Sunday, January 11, 2009

Juveniles from 2008

Today I met my friend Reddy. The last time I saw him was when he called at my home to introduce his friend Kevin to me. This was in mid-September last year, shortly after I mentioned on my blog that I had some juvenile shamas for sale. When they visited, the only juvenile that I had in a cage and ready for sale was DDS216. There were 2 other juveniles that I was considering selling but they were still in the aviary. 216 is Icon’s son. Kevin took him.

About a week or so later, I got a call from Reddy who mentioned that he was also interested in taking one of my juveniles. He visited with Kevin on a Saturday when Jeffrey Low was also visiting. I had taken out 2 juveniles from their aviaries in preparation for the visit.

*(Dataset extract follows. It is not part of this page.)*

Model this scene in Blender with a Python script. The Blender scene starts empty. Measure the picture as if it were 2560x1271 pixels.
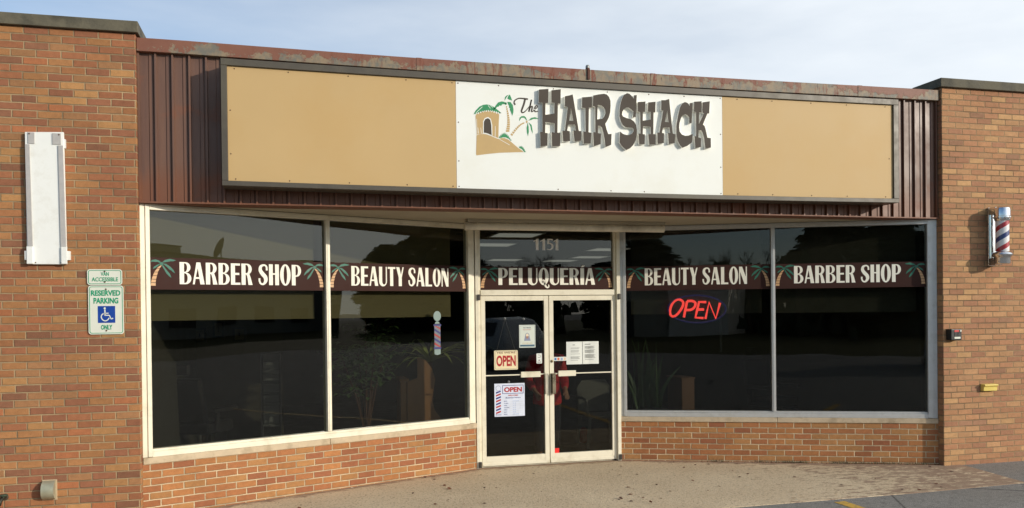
import bpy, bmesh, math, random
from mathutils import Vector, Matrix
random.seed(7)
R_ = math.radians
sc = bpy.context.scene
COL = sc.collection

# ------------------------------------------------------------------ camera
CAM = Vector((1.3528, -8.4361, 1.8663)); YAW, PITCH, ROLL, FPX = .2561, -.0077, -.0108, 2133.19
PPU, PPV = 1288.05, 795.87                      # principal point in the 2560x1271 photograph
fwd = Vector((math.sin(YAW)*math.cos(PITCH), math.cos(YAW)*math.cos(PITCH), math.sin(PITCH)))
rt0 = Vector((math.cos(YAW), -math.sin(YAW), 0)); up0 = rt0.cross(fwd)
RT = math.cos(ROLL)*rt0 + math.sin(ROLL)*up0; UP = -math.sin(ROLL)*rt0 + math.cos(ROLL)*up0
cd = bpy.data.cameras.new('camera'); cam = bpy.data.objects.new('camera', cd); COL.objects.link(cam)
cd.sensor_width = 36; cd.lens = 36*FPX/2560; cd.shift_x = -(PPU-1280)/2560; cd.shift_y = (PPV-635.5)/2560
cd.clip_start = .05; cd.clip_end = 3000
mw = Matrix.Identity(4)
for i in range(3): mw[i][0], mw[i][1], mw[i][2], mw[i][3] = RT[i], UP[i], -fwd[i], CAM[i]
cam.matrix_world = mw; sc.camera = cam

# ------------------------------------------------------------------ light and sky
SUN_EL, SUN_AZ = R_(15.8), R_(132.3)            # azimuth clockwise from +Y
to_sun = Vector((math.sin(SUN_AZ)*math.cos(SUN_EL), math.cos(SUN_AZ)*math.cos(SUN_EL), math.sin(SUN_EL)))
sl = bpy.data.lights.new('sun', 'SUN'); so = bpy.data.objects.new('sun', sl); COL.objects.link(so)
sl.energy = 3.1; sl.angle = R_(.5); sl.color = (1, .915, .79)
so.rotation_euler = to_sun.to_track_quat('Z', 'Y').to_euler(); so.location = (20, -20, 15)
w = bpy.data.worlds.new('World'); sc.world = w; w.use_nodes = True
nt = w.node_tree; N = nt.nodes; L = nt.links; N.clear()
def nd(t, **k):
    n = N.new(t)
    for a, b in k.items(): setattr(n, a, b)
    return n
sky = nd('ShaderNodeTexSky', sky_type='NISHITA', sun_disc=False, sun_elevation=SUN_EL, sun_rotation=SUN_AZ, air_density=1.0, dust_density=.4, ozone_density=3.2)
tc = nd('ShaderNodeTexCoord'); mp = nd('ShaderNodeMapping'); mp.inputs['Scale'].default_value = (1.6, 2.2, 7)
mp.inputs['Rotation'].default_value = (0, 0.12, .5)
nz = nd('ShaderNodeTexNoise'); nz.inputs['Scale'].default_value = 1.7; nz.inputs['Detail'].default_value = 5; nz.inputs['Roughness'].default_value = .55
cr = nd('ShaderNodeValToRGB'); cr.color_ramp.elements[0].position = .34; cr.color_ramp.elements[1].position = .78
sx = nd('ShaderNodeSeparateXYZ'); ma = nd('ShaderNodeMath', operation='MULTIPLY_ADD'); ma.inputs[1].default_value = .85; ma.inputs[2].default_value = .33
ad = nd('ShaderNodeMath', operation='ADD', use_clamp=True); ml = nd('ShaderNodeMath', operation='MULTIPLY'); ml.inputs[1].default_value = .30
mx = nd('ShaderNodeMix', data_type='RGBA'); mx.inputs[7].default_value = (6.0, 6.4, 6.8, 1)
bg = nd('ShaderNodeBackground'); bg.inputs[1].default_value = .15; wo = nd('ShaderNodeOutputWorld')
L.new(tc.outputs['Generated'], mp.inputs[0]); L.new(mp.outputs[0], nz.inputs[0]); L.new(nz.outputs[0], cr.inputs[0])
L.new(tc.outputs['Generated'], sx.inputs[0]); L.new(sx.outputs[0], ma.inputs[0])
L.new(cr.outputs[0], ml.inputs[0]); L.new(ml.outputs[0], ad.inputs[0]); L.new(ma.outputs[0], ad.inputs[1])
L.new(ad.outputs[0], mx.inputs[0]); L.new(sky.outputs[0], mx.inputs[6]); 
dt = nd('ShaderNodeVectorMath', operation='DOT_PRODUCT'); dt.inputs[1].default_value = to_sun; L.new(tc.outputs['Generated'], dt.inputs[0])   # bright hazy sky round the sun
mxx = nd('ShaderNodeMath', operation='MAXIMUM'); mxx.inputs[1].default_value = 0; pw_ = nd('ShaderNodeMath', operation='POWER'); pw_.inputs[1].default_value = 9
L.new(dt.outputs['Value'], mxx.inputs[0]); L.new(mxx.outputs[0], pw_.inputs[0])
gs = nd('ShaderNodeVectorMath', operation='SCALE'); gs.inputs[0].default_value = (7.6, 7.7, 6.8); L.new(pw_.outputs[0], gs.inputs['Scale'])
av = nd('ShaderNodeVectorMath', operation='ADD'); L.new(mx.outputs[2], av.inputs[0]); L.new(gs.outputs[0], av.inputs[1]); L.new(av.outputs[0], bg.inputs[0]); L.new(bg.outputs[0], wo.inputs[0])
sc.view_settings.view_transform = 'Standard'; sc.view_settings.look = 'None'; sc.view_settings.exposure = 0; sc.view_settings.gamma = 1
sc.render.engine = 'CYCLES'; sc.cycles.use_denoising = True; sc.cycles.max_bounces = 10; sc.cycles.transparent_max_bounces = 16
sc.cycles.caustics_reflective = False; sc.cycles.caustics_refractive = False

# ------------------------------------------------------------------ pixel rays onto real planes
def ray(u, v): return fwd + (u-PPU)/FPX*RT - (v-PPV)/FPX*UP
def hit(u, v, n, d):
    r = ray(u, v); return CAM + r*((d-CAM.dot(n))/r.dot(n))
def aty(u, v, y): return hit(u, v, Vector((0, 1, 0)), y)
def atz(u, v, z): return hit(u, v, Vector((0, 0, 1)), z)

class Frame:                                     # a vertical wall plane: a along it, h out towards the street, z up
    def __init__(s, ox, oy, dx, dy):
        l = math.hypot(dx, dy); s.o = Vector((ox, oy, 0)); s.ex = Vector((dx/l, dy/l, 0)); s.n = Vector((dy/l, -dx/l, 0))
    def P(s, a, h, z): return s.o + s.ex*a + s.n*h + Vector((0, 0, z))
    def az(s, u, v, h=0):
        p = hit(u, v, s.n, s.o.dot(s.n)+h); return ((p-s.o).dot(s.ex), p.z)
    def mat(s, a=0, h=0, z=0):                   # local (x, y, z) -> (along, up, out)
        m = Matrix.Identity(4); p = s.P(a, h, z)
        for i in range(3): m[i][0] = s.ex[i]; m[i][1] = (0, 0, 1)[i]; m[i][2] = s.n[i]; m[i][3] = p[i]
        return m
L0, L1, R0, R1 = (0, .087), (3.463, 1.506), (5.311, 1.529), (8.764, .087)
FL = Frame(*L0, L1[0]-L0[0], L1[1]-L0[1]); FR = Frame(*R0, R1[0]-R0[0], R1[1]-R0[1])
FD = Frame(0, 1.53, 1, 0); FP = Frame(0, 0, 1, 0); FS = Frame(0, -.2, 1, 0)
WLEN = 3.742; SOFF = 2.912; W = 8.764

# ------------------------------------------------------------------ mesh builder
class MB:
    def __init__(s): s.v = []; s.f = []; s.m = []
    def add(s, vs, fs, mi=0, M=None):
        b = len(s.v); s.v += [(M @ Vector(p)) if M else Vector(p) for p in vs]
        s.f += [tuple(i+b for i in f) for f in fs]; s.m += [mi]*len(fs); return s
    def box(s, x0, x1, y0, y1, z0, z1, mi=0, M=None):
        v = [(x, y, z) for z in (z0, z1) for y in (y0, y1) for x in (x0, x1)]
        return s.add(v, [(0, 2, 3, 1), (4, 5, 7, 6), (0, 1, 5, 4), (2, 6, 7, 3), (0, 4, 6, 2), (1, 3, 7, 5)], mi, M)
    def fbox(s, F, a0, a1, h0, h1, z0, z1, mi=0): return s.box(a0, a1, z0, z1, h0, h1, mi, F.mat())
    def prism(s, poly, z0, z1, mi=0, M=None):
        n = len(poly); v = [(x, y, z0) for x, y in poly]+[(x, y, z1) for x, y in poly]
        f = [tuple(range(n-1, -1, -1)), tuple(range(n, 2*n))]+[(i, (i+1) % n, n+(i+1) % n, n+i) for i in range(n)]
        return s.add(v, f, mi, M)
    def tube(s, pts, r, n=8, mi=0, M=None, closed=False):
        pts = [Vector(p) for p in pts]; k = len(pts); v = []; f = []
        rr = r if isinstance(r, (list, tuple)) else [r]*k; ref = None
        for i, p in enumerate(pts):
            if closed: t = pts[(i+1) % k]-pts[i-1]
            else: t = pts[min(i+1, k-1)]-pts[max(i-1, 0)]
            t.normalize()
            if ref is None: ref = t.orthogonal()
            a = (ref-t*ref.dot(t))
            a = a.normalized() if a.length > 1e-6 else t.orthogonal().normalized()
            ref = a; b = t.cross(a)
            for j in range(n):
                an = 2*math.pi*j/n; v.append(p+(a*math.cos(an)+b*math.sin(an))*rr[i])
        for i in range(k if closed else k-1):
            for j in range(n): f.append((i*n+j, i*n+(j+1) % n, ((i+1) % k)*n+(j+1) % n, ((i+1) % k)*n+j))
        if not closed: f += [tuple(range(n-1, -1, -1)), tuple((k-1)*n+j for j in range(n))]
        return s.add(v, f, mi, M)
    def lathe(s, prof, n=24, mi=0, M=None):      # profile (r, z) round local z
        v = []; f = []
        for r, z in prof:
            for j in range(n): a = 2*math.pi*j/n; v.append((r*math.cos(a), r*math.sin(a), z))
        for i in range(len(prof)-1):
            for j in range(n): f.append((i*n+j, i*n+(j+1) % n, (i+1)*n+(j+1) % n, (i+1)*n+j))
        f += [tuple(range(n-1, -1, -1)), tuple((len(prof)-1)*n+j for j in range(n))]
        return s.add(v, f, mi, M)
    def ball(s, c, r, mi=0, n=10, sc_=(1, 1, 1), M=None):
        T = Matrix.Translation(c) @ Matrix.Diagonal((*[r*k for k in sc_], 1))
        if M: T = M @ T
        pr = [(max(math.sin(math.pi*i/n), .001), -math.cos(math.pi*i/n)) for i in range(n+1)]
        return s.lathe(pr, n+2, mi, T)
    def build(s, name, mats, parent=None, smooth=False, bevel=0, uv=False, seg=2, autosmooth=None):
        off = Vector((0, 0, 0)); q = parent
        while q is not None: off = off+q.location; q = q.parent
        me = bpy.data.meshes.new(name); me.from_pydata([p-off for p in s.v], [], s.f)
        for m in (mats if isinstance(mats, (list, tuple)) else [mats]): me.materials.append(m)
        me.polygons.foreach_set('material_index', s.m)
        if uv:
            ul = me.uv_layers.new(name='UVMap')
            for p in me.polygons:
                n = p.normal; t = Vector((-n.y, n.x, 0))
                for li in p.loop_indices:
                    c = me.vertices[me.loops[li].vertex_index].co + off
                    ul.data[li].uv = (c.x, c.y) if abs(n.z) > .7 else (c.x*t.x+c.y*t.y, c.z)
        if smooth: me.polygons.foreach_set('use_smooth', [True]*len(s.f))
        me.validate(); me.update()
        o = bpy.data.objects.new(name, me); COL.objects.link(o)
        if parent is not None: o.parent = parent
        if bevel:
            b = o.modifiers.new('bevel', 'BEVEL'); b.width = bevel; b.segments = seg; b.limit_method = 'ANGLE'; b.angle_limit = R_(40)
        if autosmooth:
            me.polygons.foreach_set('use_smooth', [True]*len(s.f))
            bm = bmesh.new(); bm.from_mesh(me)
            for e in bm.edges:
                if len(e.link_faces) == 2 and e.calc_face_angle(0) > R_(autosmooth): e.smooth = False
            bm.to_mesh(me); bm.free()
        return o
def thing(name, label, cat, loc=(0, 0, 0), group=None):
    o = bpy.data.objects.new(name, None); COL.objects.link(o); o.location = loc; o.empty_display_size = .1
    return tag(o, label, cat, group)
def tag(o, label, cat, group=None):
    o['label'] = label; o['category'] = cat
    if group: o['group'] = group
    return o
def struct(o): o['kind'] = 'structure'; return o
def copy_tree(o, parent=None):
    c = o.copy(); COL.objects.link(c); c.parent = parent
    for ch in list(o.children): copy_tree(ch, c)
    return c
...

Reddy and Kevin requested Jeffrey and I to assess the 2 juveniles. We both recommended 152 as he had a strong character with eye-catching display, lifting his tails to 90 degrees or more. In comparison with 216, the latter had 6” juvenile tails which were soft and curved. 152’s tails were slightly shorter at 5.75” and also a little stiffer.

I said between 152 and the other juvenile, I preferred 152 for its better display and stronger character. Jeffrey also thought so. Regarding the tail lengths, I said that Reddy should not bother too much about the difference between 216 and 152 as a juvenile male with tails of about 5.75” that I had given to my friend William in 2007 had had 12½” tails after its first molt from juvenile. Jeffrey added that he himself was not much concerned about getting the juvenile with the longest tails as he would think that even the juveniles with the shortest tails could be expected to have tails of at least 10” after the first molt. He noted that he had earlier chosen DDS207 although his juvenile tails were only 4½”. Reddy took 152.

Reddy told me today that Kevin and he are both extremely pleased with their birds. 216 has completed his molt. As expected he has long, soft, curved tails which are about 13” to 13½”. This is exceptionally long for a first molt and the tails may eventually well be more than 16” after the third molt. In his first outing to a shama gathering recently, he had sung and displayed and Kevin had received an unsolicited offer for him that was about 70% more than the price he had paid. Kevin was not interested in selling. I am sure he could obtain a much better price if he wants to part with 216.

Reddy’s 152 is still molting. His tails are presently about 3”. Reddy says that he is very aggressive even during the molt and tends to display along the perch when he hears Reddy’s other shama singing even though it is out of sight. I cautioned that 152 should be kept isolated from other shamas during the molt. Reddy assured that he was doing this and that his other shama was some distance away from 152.

I am often asked questions about tail length. It usually takes the form of “If my juvenile’s tails are xxx” long, how long are they likely to be after the first molt?” It’s almost impossible to tell with wild-caught birds. For instance, a wild-caught juvenile with tails of 5.75” that I bought turned out to have only 7” tails after the first molt. For captive-bred birds which have (amongst other features) been selectively bred for long tails, it is much easier to predict potential tail length. For example, Jeffrey’s DDS207 recently completed its first molt and its replacement tails are about 11” whereas its juvenile tails were only 4½”.

I would like to end by apologizing to those who have written to me recently with requests to purchase my birds and who have not received a reply from me. I thank you for your interest and regret that I presently have no birds for sale. I will keep your contact numbers and let you know if I have anything available in future.